What would you think of someone who said that their debts weren't a problem, because they were sure to win the lottery before their debts caught up with them? The illusion Brooks is praising is no different in nature.I wasted four years of my life in American suburbia believing that if only I had a little more stock in my Schwab account, I could quit working and really live. I resent Brooks telling me that this fantasy - this delusion that took away time that I can never win back - was a good thing. I saw this sort of delusion all around me when I lived among the subjects of Brooks' analysis. Brooks believes that he is seeing some grand manifestation of the American Zeitgeist. There is no American Zeitgeist - what is going on here is quite immediate and material. It is the effect of how American society is structured, and it isn't always a blessing.
The failure to stop and think, to try to actually live in the now instead of, as Brooks puts it, having a "future-minded mentality", does immense damage to America. He doesn't do justice to the anti-sprawl advocates. This dream of a new world in the next development is their nightmare. Their vision is of urbanisation spreading like a forest fire: an expanding fringe of brightness and activity enclosing an ever larger area of decay and destruction. Brooks' complaints about the decline of the inner suburbs are identical to complaints about the inner cities in the 50's and 60's.

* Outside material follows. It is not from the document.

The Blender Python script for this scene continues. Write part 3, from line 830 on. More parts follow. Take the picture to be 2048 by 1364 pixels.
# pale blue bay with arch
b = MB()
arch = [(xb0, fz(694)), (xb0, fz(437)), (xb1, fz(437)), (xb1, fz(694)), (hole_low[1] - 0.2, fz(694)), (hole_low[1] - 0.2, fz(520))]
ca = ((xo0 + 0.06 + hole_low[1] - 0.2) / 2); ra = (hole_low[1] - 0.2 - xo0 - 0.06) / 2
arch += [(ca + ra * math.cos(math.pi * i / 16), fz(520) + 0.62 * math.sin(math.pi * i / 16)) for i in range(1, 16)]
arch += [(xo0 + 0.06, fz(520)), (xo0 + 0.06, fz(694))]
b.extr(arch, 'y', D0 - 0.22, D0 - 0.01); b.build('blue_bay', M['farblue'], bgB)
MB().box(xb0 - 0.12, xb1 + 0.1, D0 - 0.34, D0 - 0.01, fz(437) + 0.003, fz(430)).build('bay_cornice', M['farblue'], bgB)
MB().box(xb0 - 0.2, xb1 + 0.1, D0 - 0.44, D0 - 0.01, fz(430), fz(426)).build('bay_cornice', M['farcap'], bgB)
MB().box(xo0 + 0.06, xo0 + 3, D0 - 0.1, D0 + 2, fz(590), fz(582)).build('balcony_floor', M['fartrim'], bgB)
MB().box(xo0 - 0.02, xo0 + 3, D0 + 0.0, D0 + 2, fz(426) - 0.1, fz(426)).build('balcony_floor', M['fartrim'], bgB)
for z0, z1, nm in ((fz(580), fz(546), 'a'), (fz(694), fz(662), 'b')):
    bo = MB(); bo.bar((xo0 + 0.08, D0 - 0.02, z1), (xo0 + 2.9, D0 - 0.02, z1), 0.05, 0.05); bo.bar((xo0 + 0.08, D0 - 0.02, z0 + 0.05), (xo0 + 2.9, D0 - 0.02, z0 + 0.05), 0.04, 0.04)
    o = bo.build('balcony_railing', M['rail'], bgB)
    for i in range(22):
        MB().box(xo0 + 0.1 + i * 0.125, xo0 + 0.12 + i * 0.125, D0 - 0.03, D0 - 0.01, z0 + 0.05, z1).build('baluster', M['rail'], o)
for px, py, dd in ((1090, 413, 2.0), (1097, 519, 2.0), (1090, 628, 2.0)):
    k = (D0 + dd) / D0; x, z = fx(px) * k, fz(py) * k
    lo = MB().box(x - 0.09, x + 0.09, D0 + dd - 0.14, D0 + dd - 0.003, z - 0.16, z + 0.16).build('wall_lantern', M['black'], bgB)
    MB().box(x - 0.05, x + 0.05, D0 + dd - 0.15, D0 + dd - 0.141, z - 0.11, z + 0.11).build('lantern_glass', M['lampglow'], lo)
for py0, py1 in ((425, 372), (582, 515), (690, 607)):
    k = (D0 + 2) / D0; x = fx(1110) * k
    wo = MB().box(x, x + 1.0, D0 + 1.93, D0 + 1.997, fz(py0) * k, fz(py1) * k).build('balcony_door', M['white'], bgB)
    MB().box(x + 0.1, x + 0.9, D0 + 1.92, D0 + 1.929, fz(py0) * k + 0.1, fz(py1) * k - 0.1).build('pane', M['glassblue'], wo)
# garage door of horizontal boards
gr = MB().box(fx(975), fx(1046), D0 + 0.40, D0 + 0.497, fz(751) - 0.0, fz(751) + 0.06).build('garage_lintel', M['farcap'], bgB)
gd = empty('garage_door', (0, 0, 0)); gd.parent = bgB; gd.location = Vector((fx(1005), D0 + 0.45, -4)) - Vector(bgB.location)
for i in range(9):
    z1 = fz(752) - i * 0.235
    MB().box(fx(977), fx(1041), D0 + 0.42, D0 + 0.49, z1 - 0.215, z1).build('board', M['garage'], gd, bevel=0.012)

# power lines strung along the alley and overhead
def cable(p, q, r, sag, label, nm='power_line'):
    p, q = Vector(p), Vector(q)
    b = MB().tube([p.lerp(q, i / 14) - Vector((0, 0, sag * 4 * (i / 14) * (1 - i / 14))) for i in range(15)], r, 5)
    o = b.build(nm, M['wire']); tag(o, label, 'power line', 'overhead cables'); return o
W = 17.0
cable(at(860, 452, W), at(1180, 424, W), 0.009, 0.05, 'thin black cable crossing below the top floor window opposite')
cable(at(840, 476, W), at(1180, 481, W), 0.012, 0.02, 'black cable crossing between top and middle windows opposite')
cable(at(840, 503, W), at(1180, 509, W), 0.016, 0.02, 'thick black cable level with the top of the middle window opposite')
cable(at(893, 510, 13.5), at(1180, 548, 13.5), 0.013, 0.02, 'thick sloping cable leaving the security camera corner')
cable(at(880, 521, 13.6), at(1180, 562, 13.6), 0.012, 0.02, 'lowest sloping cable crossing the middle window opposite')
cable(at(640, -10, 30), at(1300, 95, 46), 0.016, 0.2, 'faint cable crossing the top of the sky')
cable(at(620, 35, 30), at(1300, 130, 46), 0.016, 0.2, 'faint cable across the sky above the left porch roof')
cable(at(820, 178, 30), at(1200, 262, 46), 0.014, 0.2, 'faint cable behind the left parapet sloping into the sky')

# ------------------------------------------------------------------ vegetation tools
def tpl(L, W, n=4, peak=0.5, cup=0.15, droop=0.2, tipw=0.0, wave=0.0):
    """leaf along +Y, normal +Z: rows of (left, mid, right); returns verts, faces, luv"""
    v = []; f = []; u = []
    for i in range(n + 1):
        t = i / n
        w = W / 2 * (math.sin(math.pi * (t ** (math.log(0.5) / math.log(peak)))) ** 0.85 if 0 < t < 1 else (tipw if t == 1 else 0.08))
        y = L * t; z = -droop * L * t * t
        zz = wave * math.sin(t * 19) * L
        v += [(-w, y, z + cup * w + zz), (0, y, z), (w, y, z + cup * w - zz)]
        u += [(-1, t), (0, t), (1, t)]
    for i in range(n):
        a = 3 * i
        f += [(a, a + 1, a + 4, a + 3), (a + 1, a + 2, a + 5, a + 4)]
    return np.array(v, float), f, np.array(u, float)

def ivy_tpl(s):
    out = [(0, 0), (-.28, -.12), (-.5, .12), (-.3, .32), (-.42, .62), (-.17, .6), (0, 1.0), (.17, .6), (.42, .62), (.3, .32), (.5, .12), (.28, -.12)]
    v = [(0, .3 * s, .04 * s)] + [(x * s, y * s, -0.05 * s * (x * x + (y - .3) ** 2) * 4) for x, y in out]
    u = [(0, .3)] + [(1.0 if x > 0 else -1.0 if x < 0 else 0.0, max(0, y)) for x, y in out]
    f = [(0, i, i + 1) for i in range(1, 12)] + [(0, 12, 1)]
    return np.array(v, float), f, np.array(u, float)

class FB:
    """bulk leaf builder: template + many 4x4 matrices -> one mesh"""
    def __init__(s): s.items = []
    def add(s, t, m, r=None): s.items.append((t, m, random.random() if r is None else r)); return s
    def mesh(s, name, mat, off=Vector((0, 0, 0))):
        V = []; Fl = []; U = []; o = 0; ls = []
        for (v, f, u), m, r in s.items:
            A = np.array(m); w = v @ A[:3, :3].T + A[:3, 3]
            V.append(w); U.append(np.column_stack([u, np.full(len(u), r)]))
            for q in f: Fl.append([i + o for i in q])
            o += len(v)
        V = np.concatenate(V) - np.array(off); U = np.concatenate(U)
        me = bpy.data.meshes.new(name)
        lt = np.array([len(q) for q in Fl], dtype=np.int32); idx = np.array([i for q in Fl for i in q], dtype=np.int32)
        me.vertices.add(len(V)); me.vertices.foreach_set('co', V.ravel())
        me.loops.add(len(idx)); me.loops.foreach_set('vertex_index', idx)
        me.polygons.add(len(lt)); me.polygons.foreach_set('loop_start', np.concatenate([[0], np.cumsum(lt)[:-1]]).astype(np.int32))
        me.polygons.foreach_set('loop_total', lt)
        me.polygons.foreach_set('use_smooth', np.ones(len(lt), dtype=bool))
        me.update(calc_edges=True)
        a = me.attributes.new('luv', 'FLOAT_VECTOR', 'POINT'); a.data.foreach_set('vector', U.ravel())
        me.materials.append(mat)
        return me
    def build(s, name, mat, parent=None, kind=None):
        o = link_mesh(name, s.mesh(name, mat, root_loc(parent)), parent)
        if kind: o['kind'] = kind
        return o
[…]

Brooks' exurbias have a seedy side. The exurbs are more than a little like Potemkin villiages. They thrive on the backs of a lot of unseen labour - factories and farms whose workers live very different lives, construction workers who can't live in the houses they build or shop in the malls they pave, the people who make their food and scan their groceries. That population lives very differently. Brooks pays them only the slightest bit of attention, when he talks about someone who has "left behind that exorbitant mortgage, that long commute, all those weird people who watch 'My Daughter Is a Slut' on daytime TV talk shows." They don't wear Land's End clothes. They don't fit in his Zeigeist, but they are just as real and just as important.